Boeing flatly ruled out a return of the pension plans in a statement last week ahead of the offer that the union members just rejected.

“There is no scenario where the company reactivates a defined-benefit pension for this or any other population,” said the company on October 15. “They’re prohibitively expensive and that’s why virtually all private employers have transitioned away from them to defined-contribution plans.”

Is there a solution?

Holden wouldn’t rule out reaching a deal that doesn’t include a traditional pension plan, saying the company is open to try a hybrid plan that provides some kind of defined benefit for members. But he said so far in negotiations Boeing hasn’t entertained any kind of return to a pension plan.

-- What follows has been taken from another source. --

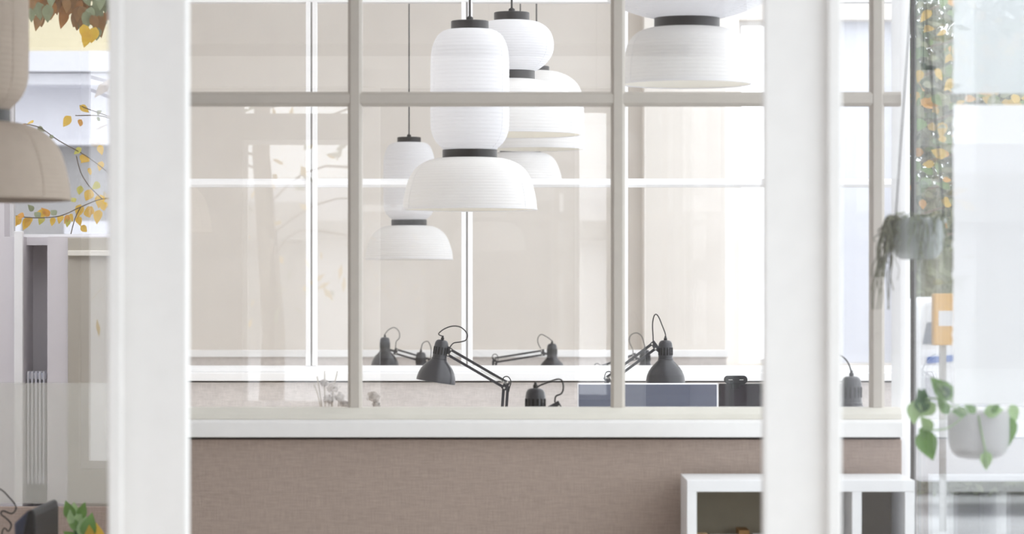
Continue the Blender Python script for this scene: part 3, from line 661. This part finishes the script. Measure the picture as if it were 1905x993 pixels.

“If they’re not willing to give it, then we have to get something that replaces it,” he said. “So it does come down to wages, it comes down to 401(k) plans. It does come down to potential other defined benefit options, which we are willing to do. We’re going to put all cards on the table, be creative.”

”We are disappointed in the vote result,” Boeing told CNN in a Thursday statement.

On Wednesday before the vote results, Ortberg, who only assumed Boeing’s CEO job on August 8, said that ending the strike was “first and foremost on everybody’s mind.”

Boeing's new CEO Kelly Ortberg, left, visits the company's plant in Everett, Washington, in August soon after starting work as CEO, and ahead of the strike by union members that started September 13.

The company needs a fundamental change in its culture, he said when reporting third-quarter results but before the final tally of votes, and he again said he wants to “reset” the relationship between the union and the company. But he also admits that change in culture, which he didn’t spell out, will be difficult and take years to achieve.

“We’re clearly at a crossroads. The trust in our company is eroded,” he said. “We’re saddled with too much debt. We’ve had serious lapses in our performance across the company, which has disappointed many of our customers. We have employees who are thirsty to get back to the iconic company they know.”